The European Union's tough world-leading stance on tackling global warming has begun to crumble. It became clear last night that the EU would not win its key demand that developed countries should cut their greenhouse gas emissions by 15 per cent by 2010.

The final agreed target for cuts in these, the most important environmental talks ever, will be somewhere between 0 and 10 per cent, according to Britain's Deputy Prime Minister, John Prescott, who said last night that it was clear any agreement achieved by the end of the talks would be lacking crucial details.

Despite having had two-and-a-half years to draw up the treaty, and seven days of intense bargaining in Kyoto, the negotiators representing 150 countries have yet to reach agreement on about 10 issues and hundreds of lines of text.

The divisions between the EU and the rest of the wealthy nations over how much needs to be done remain deep. So does that between this US- dominated rich club and the developing world. But now ministers have arrived in Japan's former capital to start talking face-to-face, the pace has moved up several gears. This morning in Kyoto Mr Prescott will meet the US Vice- President Al Gore to ask America to give ground for the sake of the planet. "There's an overwhelming feeling that people do want to get an agreement - no one wants to be blamed for failure," said Mr Prescott.

If, however, the rich nations do agree to cut their annual emissions by only a few per cent compared to a 1990 baseline, that will be no great success in a world with an already warming atmosphere and oceans. It would signal to the Third World that those nations who produce most of the pollution do not take the problem too seriously. And, since global warming pollution from the poor countries is rising rapidly as they industrialise, it would not even stop world-wide emissions increasing each year. That, in turn, means the concentrations of greenhouse gases in the atmosphere will continue to rise more and more rapidly, threatening catastrophic climate change and sea-level rise through the next century and beyond.

Britain argues that the time has come to drop the two most extreme positions in these negotiations - the European Union wanting a 15 per cent cut and Australia demanding an 18 per cent increase.

As for the complex six issues which have absorbed days of talking in Kyoto, "there's not enough time to come to an agreement", said Mr Prescott. These include greenhouse gas "sinks" which absorb some of the pollution, like forestry plantations, "joint implementation" which means rich countries offsetting some of their cuts at home by helping poor countries reduce pollution, and the trading between wealthy nations in allowances to produce greenhouse gases. Much of the basics, let alone the detail, would have to be sorted out over the next two to three years.

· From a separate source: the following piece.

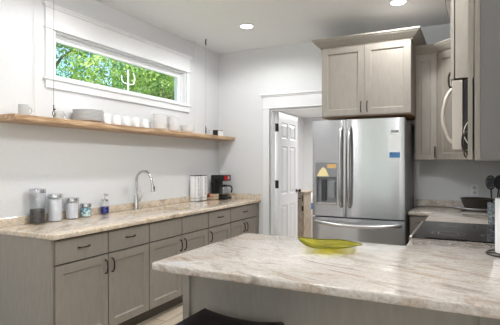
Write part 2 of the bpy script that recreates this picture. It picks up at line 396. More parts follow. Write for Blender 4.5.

A group of wealthy nations, led by the US, will have to soften its line on the Third World if there is to be any hope of an agreement by the time the conference ends, probably in the small hours of Thursday.

America has been demanding that the deal involves some developing countries, particularly India and China, making some kind of "meaningful" commitment about their own rising emissions. But that is outside the original mandate for the treaty.

Last night in Kyoto the EU's Environment Commissioner, Ritt Bjerregaard, said the EU rejected a new proposal of different targets for different nations based largely on how much each was willing to offer in the run- up to Kyoto. The suggestion is that Europe would cut by 10 per cent, the US by 5, Japan by 2.5 and Australia increase by 5. She said none of the EU ministers now in Kyoto "wish to water down the EU proposal ... the feeling is that the US can do much more." Hopes are pinned on Mr Gore.

But the EU will come down from 15 per cent, and there are signs of flexibility in its demand that all developed countries must sign up for the same cut. Already it is willing to allow Australia and some other countries an easier target. Behind the scenes talks have begun on a formula or set of rules which would in effect allow nations different targets over the 20-year period from 1990 to 2010.